Currency volatility, pricing hit Illovo earnings

25th May 2015 By: Natalie Greve - Creamer Media Contributing Editor Online

Currency volatility, pricing hit Illovo earnings

Declining global and European Union (EU) market sugar pricing, currency volatility and the impact of poor weather on the South African cane crop have dented sugar producer Illovo’s profitability, narrowing operating profit for the year ended March 31 by 12.3% to R1.65-billion and narrowing headline earnings by 7.7% to 179c apiece.

The group outlined in a preliminary results statement on Monday that a strong domestic market was unable to offset world sugar prices and currency headwinds, which affected yearly earnings.

“Market conditions have not been easy over the last year…and adverse weather conditions in South Africa also resulted in considerable cane yield losses. Notwithstanding these factors, we continue to move forward on a number of fronts to reposition the business,” commented MD Gavin Dalgleish.

He added that the company had, however, realised gains from the full-year
benefits of the new distillery in Tanzania, growing proceeds from electrical cogeneration in Swaziland, higher ethanol exports from South Africa and meaningful cost reduction from the group’s continuous improvement initiatives.

“We also benefited from better pricing in domestic and some regional markets and improved market regulation in South Africa and Tanzania,” he said.

By country, 38% of the group’s operating profits emerged from Malawi, while Zambia contributed 35%, South Africa 13%, Tanzania 9%, Swaziland 4% and Mozambique 1%.

Sugar production contributed 71% of Illovo’s operating profit, while cane growing contributed 13% and downstream activities 16%.

SUGAR PRODUCTION
Sugar production for the year of 1.76-million tons was affected by the drought and winter frost in South Africa, but remained “reasonably close” to 2014’s 1.83-million tons, with the benefit of record sugar production in Zambia, Mozambique and at the Dwangwa mill, in Malawi, and a strong performance improvement in Tanzania.

“This achievement once again underscores the value of the geographic spread of the group’s largely irrigated cane growing outside of South Africa and sugar milling assets in mitigating climate risks,” Dalgleish held.

Consistent milling operations in Tanzania supported the “strong” output of potable alcohol at Illovo’s Kilombero distillery, exceeding the first full-year investment case assumptions.

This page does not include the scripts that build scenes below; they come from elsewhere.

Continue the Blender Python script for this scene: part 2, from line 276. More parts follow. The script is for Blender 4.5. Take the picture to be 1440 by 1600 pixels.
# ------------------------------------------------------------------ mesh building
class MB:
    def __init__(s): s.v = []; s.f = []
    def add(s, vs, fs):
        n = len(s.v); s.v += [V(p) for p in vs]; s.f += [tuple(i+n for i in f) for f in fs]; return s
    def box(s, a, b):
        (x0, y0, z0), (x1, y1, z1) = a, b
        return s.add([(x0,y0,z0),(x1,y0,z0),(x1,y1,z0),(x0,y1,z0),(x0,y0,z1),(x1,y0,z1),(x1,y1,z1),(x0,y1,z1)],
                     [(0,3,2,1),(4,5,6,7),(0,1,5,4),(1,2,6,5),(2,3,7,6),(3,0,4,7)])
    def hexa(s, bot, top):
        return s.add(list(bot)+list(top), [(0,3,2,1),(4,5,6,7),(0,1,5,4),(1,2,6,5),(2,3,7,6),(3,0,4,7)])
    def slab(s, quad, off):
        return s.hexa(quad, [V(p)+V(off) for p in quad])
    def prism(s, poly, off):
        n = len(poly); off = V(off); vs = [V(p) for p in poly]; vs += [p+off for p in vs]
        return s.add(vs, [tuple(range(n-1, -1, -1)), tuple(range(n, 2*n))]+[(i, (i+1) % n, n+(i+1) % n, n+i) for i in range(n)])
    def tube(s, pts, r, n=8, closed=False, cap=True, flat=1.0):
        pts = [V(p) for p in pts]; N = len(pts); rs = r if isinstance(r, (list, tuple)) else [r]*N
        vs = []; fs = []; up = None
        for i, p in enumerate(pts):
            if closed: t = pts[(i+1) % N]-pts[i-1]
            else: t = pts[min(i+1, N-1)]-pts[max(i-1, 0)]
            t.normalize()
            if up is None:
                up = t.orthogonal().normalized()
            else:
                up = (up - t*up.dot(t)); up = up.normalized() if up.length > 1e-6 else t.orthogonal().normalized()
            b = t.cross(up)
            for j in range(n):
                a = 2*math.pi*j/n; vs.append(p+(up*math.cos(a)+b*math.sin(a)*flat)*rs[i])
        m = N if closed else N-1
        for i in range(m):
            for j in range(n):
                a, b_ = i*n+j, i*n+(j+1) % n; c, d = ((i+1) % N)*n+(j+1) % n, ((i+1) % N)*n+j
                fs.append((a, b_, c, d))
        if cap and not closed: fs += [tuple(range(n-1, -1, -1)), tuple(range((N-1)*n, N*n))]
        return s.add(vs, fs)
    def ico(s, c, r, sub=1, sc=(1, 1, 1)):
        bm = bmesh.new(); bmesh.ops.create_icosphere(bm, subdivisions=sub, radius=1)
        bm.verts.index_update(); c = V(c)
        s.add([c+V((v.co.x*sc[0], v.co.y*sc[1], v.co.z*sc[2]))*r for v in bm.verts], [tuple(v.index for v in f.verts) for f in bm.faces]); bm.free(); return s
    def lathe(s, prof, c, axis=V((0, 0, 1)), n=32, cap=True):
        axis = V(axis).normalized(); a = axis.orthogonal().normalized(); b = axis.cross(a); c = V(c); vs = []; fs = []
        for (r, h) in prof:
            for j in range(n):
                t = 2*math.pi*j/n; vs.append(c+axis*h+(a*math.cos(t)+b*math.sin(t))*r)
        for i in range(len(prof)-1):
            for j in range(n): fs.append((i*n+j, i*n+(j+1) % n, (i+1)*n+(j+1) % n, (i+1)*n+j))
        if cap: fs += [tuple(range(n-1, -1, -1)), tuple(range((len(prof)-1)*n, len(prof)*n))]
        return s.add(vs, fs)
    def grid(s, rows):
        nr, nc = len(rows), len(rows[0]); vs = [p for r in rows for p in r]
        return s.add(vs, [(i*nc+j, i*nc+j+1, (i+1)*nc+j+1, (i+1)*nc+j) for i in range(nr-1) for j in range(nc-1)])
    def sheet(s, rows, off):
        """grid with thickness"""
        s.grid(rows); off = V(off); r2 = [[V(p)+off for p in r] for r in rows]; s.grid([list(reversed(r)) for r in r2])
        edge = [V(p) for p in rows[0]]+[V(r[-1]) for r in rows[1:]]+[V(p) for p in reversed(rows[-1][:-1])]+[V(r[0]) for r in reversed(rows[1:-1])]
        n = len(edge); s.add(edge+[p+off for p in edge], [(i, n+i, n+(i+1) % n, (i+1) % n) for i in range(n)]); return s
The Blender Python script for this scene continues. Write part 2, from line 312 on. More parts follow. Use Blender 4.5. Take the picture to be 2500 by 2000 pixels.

Increased proceeds from electrical cogeneration in Swaziland and record ethanol production at South Africa’s Merebank and Glendale distilleries supported the downstream performance, impacted only by the lower drought-affected furfural production at the Sezela sugar and downstream plant.

Dalgleish added that the group’s commercial and trade advocacy teams continued to make “sound” progress in growing domestic, regional and niche markets ahead of the EU market reform in 2017.

Bulk raw exports to the EU reduced by 73 000 t compared with the previous year, while speciality sugar exports to the EU continued to deliver a premium to regional markets.

Regional sales increased by 42 000 t, with strong demand growth, particularly in
Zambia.

Meanwhile, the introduction of an effective dollar-based reference price import duty in South Africa reduced sugar imports from 462 000 t in the 2013/14 season to 137 000 t in 2014/15, impacting positively on local industry sales.

In Tanzania, Illovo outlined that the political recognition of the long-term damage to the domestic economy of illegal sugar imports and the emerging measures to control these trade flows resulted in a significant recovery in domestic sales volumes.

In Malawi, the strong kwacha, high interest rates and little or no economic growth, saw domestic demand under “significant” pressure.

PROSPECTS
Dalgleish reiterated that a key principle of Illovo’s strategy was to diversify its product mix to offset the cyclicality in its business caused by unfavourable weather conditions, world market-influenced sugar pricing and currency
fluctuation.

Initiatives, including the Zambian refinery expansion and product alignment project announced during the year, to shift the group sugar export sales mix away from the EU, were progressing well and two further downstream investment projects were under review, he said.

“As part of our drive for greater operational efficiencies, structural cost reduction programmes will continue to build on the good results achieved by the group-wide continuous improvement programme during the year.

“However, the already-challenging market conditions are expected to become more difficult in the year ahead,” he cautioned.

Proceeds from EU sales were expected to fall owing to the impact of a weaker euro and the recent depreciation in the Brazilian real against the dollar, which had provided an export incentive to Brazil’s sugar producers.

Illovo’s sugar production for the 2015/16 season was expected to be marginally lower than the prior year, owing mainly to the continuing effect of drought and frost in South Africa.

The consistent ongoing growth in global and African demand  – around 2% and 3% respectively – could, however, signal improved longer-term prospects, Dalgleish said.